INFORMATION SHOWN:
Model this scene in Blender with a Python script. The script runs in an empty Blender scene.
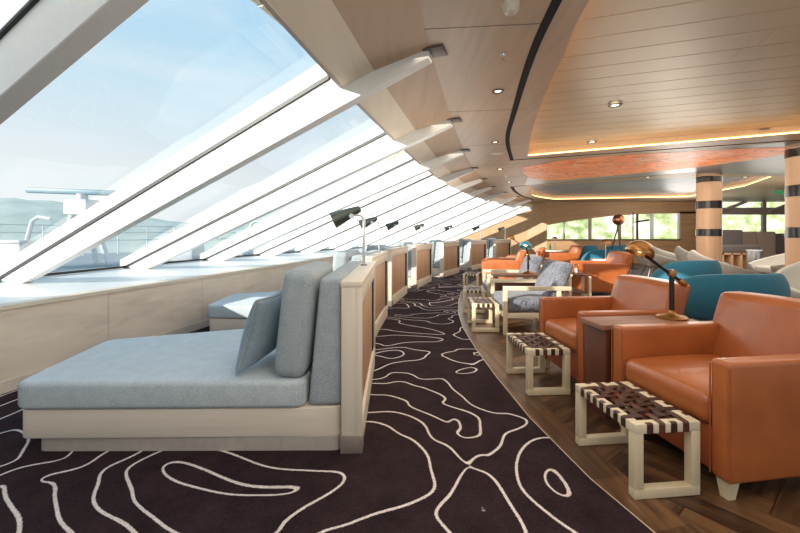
import bpy, bmesh, math, random
from mathutils import Vector, Matrix
from mathutils.geometry import tessellate_polygon
random.seed(7)
C = bpy.context.scene.collection
PI = math.pi
R = math.radians

# ------------------------------------------------------------------ materials
def s2l(c):
    return c / 12.92 if c <= 0.04045 else ((c + 0.055) / 1.055) ** 2.4
def col(r, g, b):
    return (s2l(r / 255), s2l(g / 255), s2l(b / 255), 1)
def scale(c, k):
    return (min(1, c[0] * k), min(1, c[1] * k), min(1, c[2] * k), 1)

class NT:
    def __init__(s, name):
        s.m = bpy.data.materials.new(name); s.m.use_nodes = True
        s.t = s.m.node_tree; s.t.nodes.clear()
        s.out = s.n('ShaderNodeOutputMaterial')
    def n(s, typ, **kw):
        nd = s.t.nodes.new(typ)
        for k, v in kw.items():
            if k.startswith('i_'):
                key = k[2:]
                key = int(key) if key.isdigit() else key.replace('_', ' ')
                s.put(nd.inputs[key], v)
            else:
                setattr(nd, k, v)
        return nd
    def put(s, sock, v):
        if isinstance(v, bpy.types.NodeSocket): s.t.links.new(v, sock)
        else: sock.default_value = v
    def math(s, op, a, b=0.0, c=0.0):
        nd = s.n('ShaderNodeMath', operation=op)
        s.put(nd.inputs[0], a); s.put(nd.inputs[1], b); s.put(nd.inputs[2], c)
        return nd.outputs[0]
    def coord(s, kind='Object', sc=(1, 1, 1), rot=(0, 0, 0), loc=(0, 0, 0)):
        tc = s.n('ShaderNodeTexCoord')
        mp = s.n('ShaderNodeMapping'); mp.inputs['Scale'].default_value = sc
        mp.inputs['Rotation'].default_value = rot; mp.inputs['Location'].default_value = loc
        s.t.links.new(tc.outputs[kind], mp.inputs['Vector'])
        return mp.outputs[0]
    def noise(s, vec, scale=5, detail=3, rough=.5, dist=0):
        nd = s.n('ShaderNodeTexNoise'); nd.inputs['Scale'].default_value = scale
        nd.inputs['Detail'].default_value = detail; nd.inputs['Roughness'].default_value = rough
        nd.inputs['Distortion'].default_value = dist
        s.t.links.new(vec, nd.inputs['Vector'])
        return nd.outputs['Fac']
    def ramp(s, fac, stops):
        nd = s.n('ShaderNodeValToRGB'); e = nd.color_ramp.elements
        while len(e) < len(stops): e.new(.5)
        for i, (p, c) in enumerate(stops): e[i].position = p; e[i].color = c
        s.t.links.new(fac, nd.inputs[0])
        return nd.outputs[0]
    def mix(s, fac, a, b, mode='MIX'):
        nd = s.n('ShaderNodeMix', data_type='RGBA', blend_type=mode)
        s.put(nd.inputs[0], fac); s.put(nd.inputs[6], a); s.put(nd.inputs[7], b)
        return nd.outputs[2]
    def bsdf(s, color, rough=.5, metal=0., coat=0., bump=None, bstr=.2, bdist=.01, spec=.5, sheen=0., emis=None, estr=0.):
        b = s.n('ShaderNodeBsdfPrincipled')
        s.put(b.inputs['Base Color'], color); s.put(b.inputs['Roughness'], rough)
        b.inputs['Metallic'].default_value = metal; b.inputs['Coat Weight'].default_value = coat
        b.inputs['Specular IOR Level'].default_value = spec; b.inputs['Sheen Weight'].default_value = sheen
        if emis is not None:
            s.put(b.inputs['Emission Color'], emis); b.inputs['Emission Strength'].default_value = estr
        if bump is not None:
            bp = s.n('ShaderNodeBump'); bp.inputs['Strength'].default_value = bstr; bp.inputs['Distance'].default_value = bdist
            s.t.links.new(bump, bp.inputs['Height']); s.t.links.new(bp.outputs[0], b.inputs['Normal'])
        s.t.links.new(b.outputs[0], s.out.inputs['Surface'])
        return s.m

def wood(name, c, axis='x', amp=.14, rough=.5, fine=60, island=0., seam=None, coat=0.):
    t = NT(name)
    st = {'x': (.6, fine * .25, fine * .25), 'y': (fine * .25, .6, fine * .25), 'z': (fine * .25, fine * .25, .6)}[axis]
    v = t.coord('Object', st)
    a = t.noise(v, 1.0, 4, .6, .6)
    st2 = {'x': (.5, 5, 5), 'y': (5, .5, 5), 'z': (5, 5, .5)}[axis]
    b = t.noise(t.coord('Object', st2), 1.3, 3, .5, 1.2)
    f = t.math('ADD', t.math('MULTIPLY', a, .5), t.math('MULTIPLY', b, .5))
    cc = t.ramp(f, [(.3, scale(c, 1 - amp * 1.6)), (.5, c), (.7, scale(c, 1 + amp))])
    if island:
        g = t.n('ShaderNodeNewGeometry')
        k = t.math('ADD', t.math('MULTIPLY', g.outputs['Random Per Island'], island * 2), 1 - island)
        hs = t.n('ShaderNodeHueSaturation'); t.put(hs.inputs['Value'], k); t.put(hs.inputs['Color'], cc)
        cc = hs.outputs[0]
    return t.bsdf(cc, rough, coat=coat, bump=a, bstr=.08, bdist=.003)

def plain(name, c, rough=.5, metal=0., amp=.06, sc=25, coat=0., spec=.5):
    t = NT(name)
    f = t.noise(t.coord('Object'), sc, 3)
    cc = t.ramp(f, [(.3, scale(c, 1 - amp)), (.7, scale(c, 1 + amp))])
    return t.bsdf(cc, rough, metal, coat, spec=spec)

def fabric(name, c, amp=.25, sc=260, rough=.95, bstr=.35, spot=None):
    t = NT(name)
    v = t.coord('Object')
    f = t.noise(v, sc, 2, .7)
    g = t.noise(v, 14, 2)
    h = t.math('ADD', t.math('MULTIPLY', f, .8), t.math('MULTIPLY', g, .2))
    stops = [(.32, scale(c, 1 - amp)), (.66, scale(c, 1 + amp))] if spot is None else [(.36, spot), (.5, c), (.64, scale(c, 1.8))]
    return t.bsdf(t.ramp(h, stops), rough, bump=f, bstr=bstr, bdist=.003, spec=.2, sheen=.15)

def leather(name, c):
    t = NT(name)
    v = t.coord('Object')
    f = t.noise(v, 6, 3, .5)
    g = t.noise(v, 220, 2, .6)
    cc = t.ramp(f, [(.3, scale(c, .86)), (.7, scale(c, 1.1))])
    rr = t.math('ADD', t.math('MULTIPLY', f, .16), .3)
    return t.bsdf(cc, rr, coat=.15, bump=g, bstr=.12, bdist=.002)

def emit(name, c, k):
    t = NT(name)
    e = t.n('ShaderNodeEmission'); e.inputs[0].default_value = c; e.inputs[1].default_value = k
    t.t.links.new(e.outputs[0], t.out.inputs['Surface']); return t.m

def carpet_mat():
    t = NT('carpet_contour')
    def fld(dx, dy):
        v = t.coord('Object', (1.0, 1.0, 0.0), loc=(dx + 3.3, dy + 1.7, 0))
        n = t.noise(v, .98, 1.8, .45, .5)
        return t.math('MULTIPLY', n, 10.0)
    e = .02
    f0, fx, fy = fld(0, 0), fld(e, 0), fld(0, e)
    gx = t.math('DIVIDE', t.math('SUBTRACT', fx, f0), e)
    gy = t.math('DIVIDE', t.math('SUBTRACT', fy, f0), e)
    g = t.math('SQRT', t.math('ADD', t.math('MULTIPLY', gx, gx), t.math('MULTIPLY', gy, gy)))
    fr = t.math('ABSOLUTE', t.math('SUBTRACT', t.math('FRACT', f0), .5))
    d = t.math('DIVIDE', fr, t.math('MAXIMUM', g, .45))
    rag = t.noise(t.coord('Object'), 90, 2)
    w = t.math('ADD', .0035, t.math('MULTIPLY', rag, .0075))
    line = t.math('SUBTRACT', 1.0, t.n('ShaderNodeMapRange', i_0=d, i_1=t.math('MULTIPLY', w, .8), i_2=t.math('MULTIPLY', w, 1.25)).outputs[0])
    pile = t.noise(t.coord('Object'), 130, 3, .7)
    big = t.noise(t.coord('Object'), 5, 3, .6)
    mixn = t.math('ADD', t.math('MULTIPLY', pile, .6), t.math('MULTIPLY', big, .4))
    dark = t.ramp(mixn, [(.35, col(30, 18, 22)), (.65, col(58, 42, 44))])
    lite = t.ramp(pile, [(.35, col(196, 180, 174)), (.65, col(240, 228, 220))])
    return t.bsdf(t.mix(line, dark, lite), .97, bump=pile, bstr=.5, bdist=.005, spec=.15)

def glass_mat():
    t = NT('window_glass')
    tr = t.n('ShaderNodeBsdfTransparent'); tr.inputs[0].default_value = (.97, .985, .985, 1)
    gl = t.n('ShaderNodeBsdfGlossy'); gl.inputs['Roughness'].default_value = .02
    lw = t.n('ShaderNodeLayerWeight'); lw.inputs[0].default_value = .5
    fac = t.math('ADD', .04, t.math('MULTIPLY', t.math('POWER', lw.outputs['Facing'], 4.0), .55))
    mx = t.n('ShaderNodeMixShader')
    t.t.links.new(fac, mx.inputs[0]); t.t.links.new(tr.outputs[0], mx.inputs[1]); t.t.links.new(gl.outputs[0], mx.inputs[2])
    t.t.links.new(mx.outputs[0], t.out.inputs['Surface']); return t.m

def sunblock_mat(c):
    t = NT('sunblock_sheet')
    a = t.n('ShaderNodeBsdfTranslucent'); a.inputs[0].default_value = c
    b = t.n('ShaderNodeBsdfDiffuse'); b.inputs[0].default_value = c
    mx = t.n('ShaderNodeMixShader'); mx.inputs[0].default_value = .5
    t.t.links.new(a.outputs[0], mx.inputs[1]); t.t.links.new(b.outputs[0], mx.inputs[2])
    t.t.links.new(mx.outputs[0], t.out.inputs['Surface']); return t.m

def marble_mat():
    t = NT('orange_marble')
    v = t.coord('Object')
    f = t.noise(v, 1.1, 5, .6, 1.5)
    g = t.noise(t.coord('Object', (1, 2, 1)), 1.3, 4, .6, 2.0)
    c = t.ramp(f, [(.22, col(214, 190, 172)), (.36, col(226, 160, 116)), (.46, col(236, 128, 70)), (.6, col(214, 150, 112)), (.75, col(224, 122, 68))])
    vein = t.ramp(g, [(.44, (0, 0, 0, 1)), (.5, (1, 1, 1, 1)), (.56, (0, 0, 0, 1))])
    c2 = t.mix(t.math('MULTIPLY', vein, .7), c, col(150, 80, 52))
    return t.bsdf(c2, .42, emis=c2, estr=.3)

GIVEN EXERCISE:
Write down every line from the opening of the listing to the line with "R = math.radians", both included, and nothing else; the pictures are omitted.

CORRECT RESPONSE:
Model this scene in Blender with a Python script. The script runs in an empty Blender scene.
import bpy, bmesh, math, random
from mathutils import Vector, Matrix
from mathutils.geometry import tessellate_polygon
random.seed(7)
C = bpy.context.scene.collection
PI = math.pi
R = math.radians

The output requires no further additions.